By the end of the course, students will be able to:
• Improve oral and written communication between or within French and English cultures and languages.
• Have knowledge about literary, critical, historical, linguistic, and cultural approaches.
• Be able to use them in text analysis and text production.
• Be able to translate texts in the light of the knowledge acquired in terms of terminology, field knowledge, source language and target language required for translations.
• Acquire research skills and to be able to include information sources effectively in the translation process.

Admission

Prerequisites training

The course is open to students with an adequate command of English, with knowledge of the literary, cultural, and translation traditions of the English-speaking world.

Program

Methods of Instruction

This course is designed to train students to translate selected texts from different genres of
discourse from French into English, with particular emphasis on how to select the proper word,
how to use nominal and verbal structures, as well as major rhetorical devices, proper
punctuation, sentence linkers, and smooth transitions between paragraphs.
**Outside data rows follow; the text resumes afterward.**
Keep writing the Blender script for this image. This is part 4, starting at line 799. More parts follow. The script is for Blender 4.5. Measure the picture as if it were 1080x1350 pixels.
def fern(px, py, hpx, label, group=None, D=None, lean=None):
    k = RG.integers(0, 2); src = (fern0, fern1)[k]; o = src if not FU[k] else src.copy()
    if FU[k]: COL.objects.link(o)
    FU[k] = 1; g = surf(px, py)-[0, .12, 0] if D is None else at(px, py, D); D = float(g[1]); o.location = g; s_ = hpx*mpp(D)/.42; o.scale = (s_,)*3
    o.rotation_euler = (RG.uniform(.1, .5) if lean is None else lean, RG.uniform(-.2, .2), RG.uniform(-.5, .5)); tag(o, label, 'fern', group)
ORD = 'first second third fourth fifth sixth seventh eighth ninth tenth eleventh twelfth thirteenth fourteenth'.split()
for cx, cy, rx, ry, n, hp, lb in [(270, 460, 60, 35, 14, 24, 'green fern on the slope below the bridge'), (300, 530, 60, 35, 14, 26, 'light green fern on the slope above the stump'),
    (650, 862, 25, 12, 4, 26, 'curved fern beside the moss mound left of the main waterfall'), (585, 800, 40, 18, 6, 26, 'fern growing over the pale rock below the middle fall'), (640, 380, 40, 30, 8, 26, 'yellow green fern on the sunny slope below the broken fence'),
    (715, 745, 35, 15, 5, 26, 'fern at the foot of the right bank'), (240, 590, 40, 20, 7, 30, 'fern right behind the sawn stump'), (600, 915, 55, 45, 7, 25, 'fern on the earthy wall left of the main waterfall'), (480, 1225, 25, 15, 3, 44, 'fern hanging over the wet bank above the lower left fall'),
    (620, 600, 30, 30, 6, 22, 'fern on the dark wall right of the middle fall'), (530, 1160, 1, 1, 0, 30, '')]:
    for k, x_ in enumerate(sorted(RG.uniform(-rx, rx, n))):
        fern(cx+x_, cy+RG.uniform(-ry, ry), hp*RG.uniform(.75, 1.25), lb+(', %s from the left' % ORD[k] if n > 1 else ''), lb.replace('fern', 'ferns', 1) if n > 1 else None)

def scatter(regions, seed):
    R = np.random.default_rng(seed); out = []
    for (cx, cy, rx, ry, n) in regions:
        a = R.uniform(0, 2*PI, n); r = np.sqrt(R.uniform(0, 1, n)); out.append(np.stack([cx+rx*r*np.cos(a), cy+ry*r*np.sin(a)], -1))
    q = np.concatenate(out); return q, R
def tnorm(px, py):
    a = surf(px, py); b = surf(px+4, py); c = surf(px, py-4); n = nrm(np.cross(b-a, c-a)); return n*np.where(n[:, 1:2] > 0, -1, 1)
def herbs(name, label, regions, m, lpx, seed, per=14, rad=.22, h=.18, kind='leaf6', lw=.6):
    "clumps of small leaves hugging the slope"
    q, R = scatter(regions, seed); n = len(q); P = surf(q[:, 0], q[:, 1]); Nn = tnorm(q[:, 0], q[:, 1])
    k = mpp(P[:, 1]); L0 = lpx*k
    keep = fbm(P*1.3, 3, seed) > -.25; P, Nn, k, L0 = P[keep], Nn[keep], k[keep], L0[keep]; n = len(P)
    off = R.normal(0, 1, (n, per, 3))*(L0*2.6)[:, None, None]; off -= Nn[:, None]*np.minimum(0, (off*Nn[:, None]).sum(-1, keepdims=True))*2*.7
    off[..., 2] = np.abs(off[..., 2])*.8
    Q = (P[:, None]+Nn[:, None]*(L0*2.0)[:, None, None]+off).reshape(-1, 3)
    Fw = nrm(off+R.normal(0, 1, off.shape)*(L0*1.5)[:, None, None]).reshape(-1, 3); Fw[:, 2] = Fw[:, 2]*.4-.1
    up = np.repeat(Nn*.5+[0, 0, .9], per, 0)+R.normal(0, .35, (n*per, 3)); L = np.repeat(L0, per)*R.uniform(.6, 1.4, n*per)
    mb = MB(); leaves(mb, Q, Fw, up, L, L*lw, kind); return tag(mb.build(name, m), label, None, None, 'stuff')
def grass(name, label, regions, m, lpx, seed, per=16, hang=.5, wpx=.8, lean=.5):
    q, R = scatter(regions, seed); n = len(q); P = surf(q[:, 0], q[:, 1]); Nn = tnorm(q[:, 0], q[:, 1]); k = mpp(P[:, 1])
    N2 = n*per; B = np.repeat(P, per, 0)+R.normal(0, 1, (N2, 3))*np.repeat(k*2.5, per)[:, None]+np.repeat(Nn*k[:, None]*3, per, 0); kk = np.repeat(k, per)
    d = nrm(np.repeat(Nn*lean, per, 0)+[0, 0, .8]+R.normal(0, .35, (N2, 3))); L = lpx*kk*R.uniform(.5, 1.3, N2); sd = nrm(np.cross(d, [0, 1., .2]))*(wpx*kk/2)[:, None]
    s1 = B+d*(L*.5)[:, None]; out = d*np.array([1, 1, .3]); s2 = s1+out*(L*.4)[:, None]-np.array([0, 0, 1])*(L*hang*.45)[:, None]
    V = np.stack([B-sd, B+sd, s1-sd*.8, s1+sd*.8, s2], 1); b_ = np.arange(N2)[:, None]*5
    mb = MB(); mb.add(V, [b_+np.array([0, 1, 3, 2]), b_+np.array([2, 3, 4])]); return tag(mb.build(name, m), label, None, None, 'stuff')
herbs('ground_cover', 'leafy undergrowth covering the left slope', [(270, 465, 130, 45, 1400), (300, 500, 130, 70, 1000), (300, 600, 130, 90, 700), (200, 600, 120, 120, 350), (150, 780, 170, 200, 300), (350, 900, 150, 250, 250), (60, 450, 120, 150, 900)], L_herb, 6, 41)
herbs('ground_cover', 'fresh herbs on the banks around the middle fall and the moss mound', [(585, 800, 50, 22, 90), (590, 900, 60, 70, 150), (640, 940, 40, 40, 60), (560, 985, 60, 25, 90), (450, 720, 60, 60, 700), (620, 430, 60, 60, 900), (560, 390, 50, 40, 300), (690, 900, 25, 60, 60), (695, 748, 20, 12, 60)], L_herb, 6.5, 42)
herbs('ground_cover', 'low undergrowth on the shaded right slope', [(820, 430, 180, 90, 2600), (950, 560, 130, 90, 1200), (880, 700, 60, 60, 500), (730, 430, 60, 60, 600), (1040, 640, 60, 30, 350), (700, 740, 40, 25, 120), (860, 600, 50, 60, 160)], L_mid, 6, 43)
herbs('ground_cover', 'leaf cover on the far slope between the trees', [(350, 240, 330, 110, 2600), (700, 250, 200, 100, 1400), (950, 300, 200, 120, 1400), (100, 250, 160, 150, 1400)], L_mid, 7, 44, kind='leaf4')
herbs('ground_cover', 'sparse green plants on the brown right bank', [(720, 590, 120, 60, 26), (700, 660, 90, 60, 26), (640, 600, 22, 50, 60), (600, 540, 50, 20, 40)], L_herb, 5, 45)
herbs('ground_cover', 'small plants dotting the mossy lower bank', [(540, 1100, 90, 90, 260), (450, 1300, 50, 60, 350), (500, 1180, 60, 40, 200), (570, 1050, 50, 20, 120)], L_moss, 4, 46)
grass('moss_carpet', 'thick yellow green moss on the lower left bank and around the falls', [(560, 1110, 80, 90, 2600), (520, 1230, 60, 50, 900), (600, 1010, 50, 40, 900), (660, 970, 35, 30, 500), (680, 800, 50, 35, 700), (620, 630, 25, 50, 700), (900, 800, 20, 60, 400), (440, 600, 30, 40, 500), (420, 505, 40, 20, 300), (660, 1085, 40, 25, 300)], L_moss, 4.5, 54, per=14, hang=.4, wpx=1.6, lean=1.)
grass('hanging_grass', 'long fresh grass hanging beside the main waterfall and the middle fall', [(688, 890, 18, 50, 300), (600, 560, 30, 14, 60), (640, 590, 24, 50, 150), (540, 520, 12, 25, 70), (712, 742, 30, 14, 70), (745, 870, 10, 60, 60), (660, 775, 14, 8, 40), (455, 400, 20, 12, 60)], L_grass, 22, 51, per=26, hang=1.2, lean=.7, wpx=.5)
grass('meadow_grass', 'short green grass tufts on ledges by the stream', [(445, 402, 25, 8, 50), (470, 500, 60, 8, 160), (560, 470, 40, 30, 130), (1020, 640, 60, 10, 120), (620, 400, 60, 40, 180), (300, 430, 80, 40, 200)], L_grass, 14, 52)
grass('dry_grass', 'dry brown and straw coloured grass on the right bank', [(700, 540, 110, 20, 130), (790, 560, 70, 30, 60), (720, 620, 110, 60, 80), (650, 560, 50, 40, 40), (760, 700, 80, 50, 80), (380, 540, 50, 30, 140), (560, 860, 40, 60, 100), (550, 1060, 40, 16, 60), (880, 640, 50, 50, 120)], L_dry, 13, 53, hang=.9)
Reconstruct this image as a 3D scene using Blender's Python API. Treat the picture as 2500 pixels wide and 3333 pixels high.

Lively classroom
discussions resulting from comparing different translations should ensue with the aim of
pointing out why each group of students prefers one translation to the other.
 

Assessment and Final Grade

Text 1 to be translated during class: 50%
Text 2 to be translated during class: 50%
 

Course Requirements

Students are strongly advised to have translated a text given by the teacher the previous week
for the next class. Attendance is compulsory.
Time in class is the opportunity to actively engage with the material explored. Participation is
crucial because it is an important avenue for learning. Students are therefore encouraged to
be active in every class session. To this effect, a participation grade to credit students with the
effort and work they put into the class in and out of the classroom.